Wainright is advertised on his legal chambers’ website as the “go to person” for protest work.

The prosecution on the other hand argued that they did not dispute that Colston was involved in the slave trade, however, they highlighted that Colston’s character was not on trial, and each defendant was allegedly implicated in the evidence that had been shown to the court.

Following the acquittal, cheers were heard from the packed public gallery at Bristol Crown Court, and the four defendants laughed with relief and hugged supporters.

Less than a week after Colston’s statue was pulled down in June 2020, barricades were erected around Winston Churchill’s statue outside the British Parliament in Westminster, due to fears there would be a similar attempt to topple him, after the public work of art was repeatedly vandalised.

Speaking to Breitbart senior veteran’s campaigner and ex-Grenadier guardsman Roy Brinkley criticised Bristol Crown Court’s decision to acquit the four protestors.

He said that would-be smashers would be “rubbing their hands with glee over the news these statue topplers have been released”.

“But where does this leave us now? Are people now free to tear down whatever statues they want just because they don’t like them?”, he continued.
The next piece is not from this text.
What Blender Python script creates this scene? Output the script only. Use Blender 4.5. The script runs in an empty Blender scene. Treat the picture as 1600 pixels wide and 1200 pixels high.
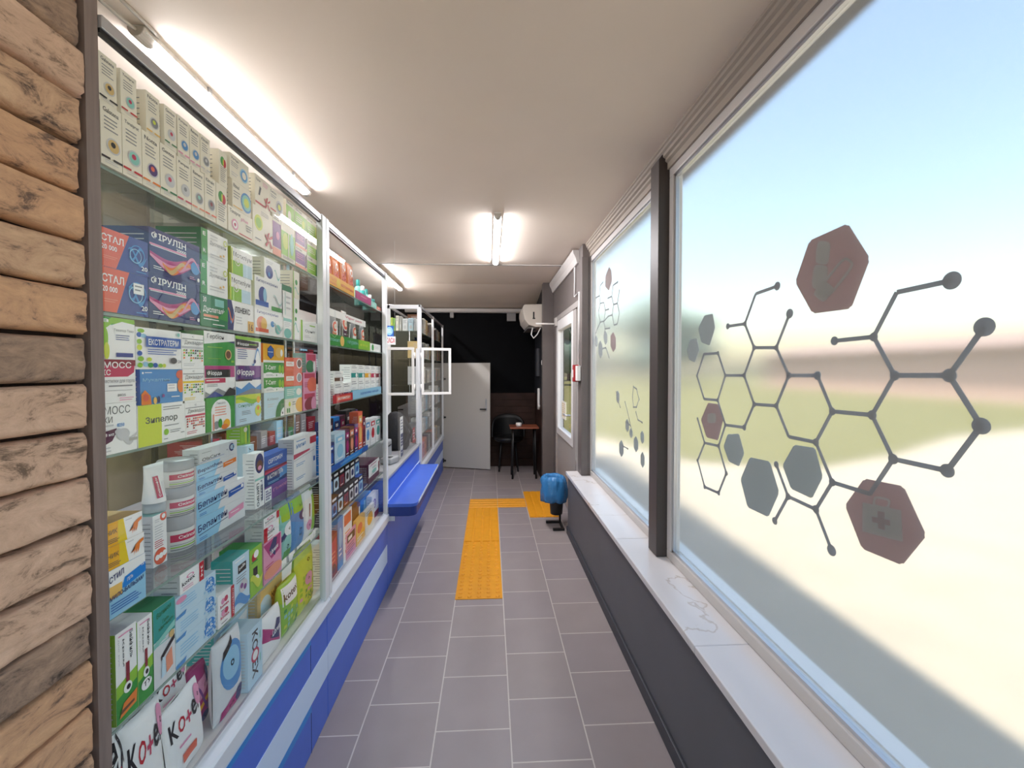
import bpy, bmesh, math, random
from mathutils import Vector, noise, Matrix
random.seed(7)
C = bpy.context.scene.collection
SC = bpy.context.scene
# ---------------------------------------------------------------- camera
F, H, VX, VY = 665.0, 1.53, 766.0, 576.0
PITCH = math.radians(1.2)
YAW = math.atan((800-VX)/F)
CY = VY+F*math.tan(PITCH)
FW = Vector((math.sin(YAW)*math.cos(PITCH), math.cos(YAW)*math.cos(PITCH), -math.sin(PITCH)))
RT = Vector((math.cos(YAW), -math.sin(YAW), 0)); UP = RT.cross(FW)
O3 = Vector((0, 0, H))
cam = bpy.data.cameras.new('camera'); co = bpy.data.objects.new('camera', cam); C.objects.link(co)
co.matrix_world = Matrix(((RT.x, UP.x, -FW.x, 0), (RT.y, UP.y, -FW.y, 0), (RT.z, UP.z, -FW.z, H), (0, 0, 0, 1)))
cam.sensor_fit = 'HORIZONTAL'; cam.sensor_width = 36; cam.lens = F/1600*36
cam.shift_y = -(600-CY)/1600; cam.clip_start = 0.05; cam.clip_end = 300
SC.camera = co
# ---------------------------------------------------------------- sky, sun, exposure
W = bpy.data.worlds.new('sky'); SC.world = W; W.use_nodes = True
nt = W.node_tree; nt.nodes.clear()
sky = nt.nodes.new('ShaderNodeTexSky'); sky.sky_type = 'NISHITA'; sky.sun_disc = False
sky.sun_elevation = math.radians(58); sky.sun_rotation = math.radians(-90); sky.air_density = 1.6; sky.dust_density = 2.0; sky.ozone_density = 1.5
bg = nt.nodes.new('ShaderNodeBackground'); bg.inputs[1].default_value = 0.19
wo = nt.nodes.new('ShaderNodeOutputWorld')
nt.links.new(sky.outputs[0], bg.inputs[0]); nt.links.new(bg.outputs[0], wo.inputs[0])
sl = bpy.data.lights.new('sun', 'SUN'); sl.energy = 5.6; sl.angle = math.radians(0.6); sl.color = (1, .93, .83)
so = bpy.data.objects.new('sun', sl); C.objects.link(so); so.location = (-3, 0, 9)
so.rotation_euler = Vector((0.85, 0.12, -2.75)).to_track_quat('-Z', 'Y').to_euler()
SC.view_settings.view_transform = 'Standard'; SC.view_settings.look = 'None'
SC.view_settings.exposure = 1.0; SC.view_settings.gamma = 1; SC.view_settings.use_curve_mapping = False
SC.cycles.use_denoising = True; SC.cycles.max_bounces = 14; SC.cycles.transparent_max_bounces = 24
SC.cycles.transmission_bounces = 10; SC.cycles.diffuse_bounces = 6; SC.cycles.glossy_bounces = 4
TUBE = 78.0

# ---------------------------------------------------------------- helpers
def ray(px, py): return FW+RT*((px-800)/F)-UP*((py-CY)/F)
def atX(px, py, x):
    d = ray(px, py); return O3+d*(x/d.x)
def atZ(px, py, z):
    d = ray(px, py); return O3+d*((z-H)/d.z)
def Yat(px, x, z):
    v = RT-FW*((px-800)/F); return -(x*v.x+(z-H)*v.z)/v.y
def lin(h):
    r = [int(h[i:i+2], 16)/255 for i in (0, 2, 4)]
    return tuple(c/12.92 if c <= .04045 else ((c+.055)/1.055)**2.4 for c in r)+(1,)
MATS = {}
def mat(name, hexc, rough=.5, metal=0, spec=.5, var=0, scale=8, bump=0, bscale=60, col2=None):
    if name in MATS: return MATS[name]
    m = bpy.data.materials.new(name); m.use_nodes = True; t = m.node_tree; b = t.nodes['Principled BSDF']
    b.inputs['Base Color'].default_value = lin(hexc); b.inputs['Roughness'].default_value = rough
    b.inputs['Metallic'].default_value = metal; b.inputs['Specular IOR Level'].default_value = spec
    if var or col2:
        tc = t.nodes.new('ShaderNodeTexCoord'); n = t.nodes.new('ShaderNodeTexNoise'); n.inputs['Scale'].default_value = scale
        n.inputs['Detail'].default_value = 6; t.links.new(tc.outputs['Object'], n.inputs['Vector'])
        r = t.nodes.new('ShaderNodeValToRGB'); c = lin(hexc)
        c2 = lin(col2) if col2 else tuple(x*(1-var) for x in c[:3])+(1,)
        r.color_ramp.elements[0].position = .35; r.color_ramp.elements[1].position = .65
        r.color_ramp.elements[0].color = c2; r.color_ramp.elements[1].color = c
        t.links.new(n.outputs['Fac'], r.inputs[0]); t.links.new(r.outputs[0], b.inputs['Base Color'])
    if bump:
        tc = t.nodes.new('ShaderNodeTexCoord'); n = t.nodes.new('ShaderNodeTexNoise'); n.inputs['Scale'].default_value = bscale
        n.inputs['Detail'].default_value = 8; t.links.new(tc.outputs['Object'], n.inputs['Vector'])
        bp = t.nodes.new('ShaderNodeBump'); bp.inputs['Strength'].default_value = bump; bp.inputs['Distance'].default_value = .01
        t.links.new(n.outputs['Fac'], bp.inputs['Height']); t.links.new(bp.outputs[0], b.inputs['Normal'])
    MATS[name] = m; return m
def emit(name, hexc, s):
    m = mat(name, hexc, .4); b = m.node_tree.nodes['Principled BSDF']
    b.inputs['Emission Color'].default_value = lin(hexc); b.inputs['Emission Strength'].default_value = s; return m
def glassmat(name, tint, f0=.06, rough=0.0):
    if name in MATS: return MATS[name]
    m = bpy.data.materials.new(name); m.use_nodes = True; t = m.node_tree; t.nodes.clear()
    o = t.nodes.new('ShaderNodeOutputMaterial'); mx = t.nodes.new('ShaderNodeMixShader'); w = t.nodes.new('ShaderNodeLayerWeight'); w.inputs[0].default_value = .5
    p = t.nodes.new('ShaderNodeMath'); p.operation = 'POWER'; p.inputs[1].default_value = 5
    q = t.nodes.new('ShaderNodeMath'); q.operation = 'MULTIPLY_ADD'; q.inputs[1].default_value = 1-f0; q.inputs[2].default_value = f0
    tr = t.nodes.new('ShaderNodeBsdfTransparent'); g = t.nodes.new('ShaderNodeBsdfGlossy'); tr.inputs[0].default_value = tint; g.inputs['Roughness'].default_value = rough
    t.links.new(w.outputs['Facing'], p.inputs[0]); t.links.new(p.outputs[0], q.inputs[0]); t.links.new(q.outputs[0], mx.inputs[0])
    t.links.new(tr.outputs[0], mx.inputs[1]); t.links.new(g.outputs[0], mx.inputs[2]); t.links.new(mx.outputs[0], o.inputs[0]); MATS[name] = m; return m
def frosted():
    m = bpy.data.materials.new('frosted film glass'); m.use_nodes = True; t = m.node_tree; t.nodes.clear()
    o = t.nodes.new('ShaderNodeOutputMaterial'); mx = t.nodes.new('ShaderNodeMixShader'); mx.inputs[0].default_value = .06
    r = t.nodes.new('ShaderNodeBsdfRefraction'); r.inputs['Roughness'].default_value = .14; r.inputs['IOR'].default_value = 1.3
    r.inputs[0].default_value = (.97, .985, .98, 1)
    d = t.nodes.new('ShaderNodeBsdfTranslucent'); d.inputs[0].default_value = (.9, .92, .92, 1)
    df = t.nodes.new('ShaderNodeBsdfDiffuse'); df.inputs[0].default_value = (.95, .97, .97, 1); m2 = t.nodes.new('ShaderNodeMixShader'); m2.inputs[0].default_value = .13
    t.links.new(r.outputs[0], mx.inputs[1]); t.links.new(d.outputs[0], mx.inputs[2]); t.links.new(mx.outputs[0], m2.inputs[1]); t.links.new(df.outputs[0], m2.inputs[2])
    t.links.new(m2.outputs[0], o.inputs[0]); return m
def sticker(name, hexc, tr=.25):
    m = bpy.data.materials.new(name); m.use_nodes = True; t = m.node_tree; b = t.nodes['Principled BSDF']
    b.inputs['Base Color'].default_value = lin(hexc); b.inputs['Roughness'].default_value = .6
    o = t.nodes['Material Output']; mx = t.nodes.new('ShaderNodeMixShader'); mx.inputs[0].default_value = tr
    d = t.nodes.new('ShaderNodeBsdfTranslucent'); d.inputs[0].default_value = lin(hexc)
    t.links.new(b.outputs[0], mx.inputs[1]); t.links.new(d.outputs[0], mx.inputs[2]); t.links.new(mx.outputs[0], o.inputs[0])
    MATS[name] = m; return m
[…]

Brinkley warned against protest groups attacking British historical monuments in the future, however, arguing that the high-profile case of destruction in Bristol had alerted the wider public to the danger faced by historic works of art.

He told Breitbart: “If any more statues or memorials are illegally toppled or vandalised the veteran community will come out and protect them. And not only the veterans: normal people from all walks of life will come out and defend our history – from the bin man to the lady across the road. We’ve all had enough of this nonsense and no longer want to live in clown World”.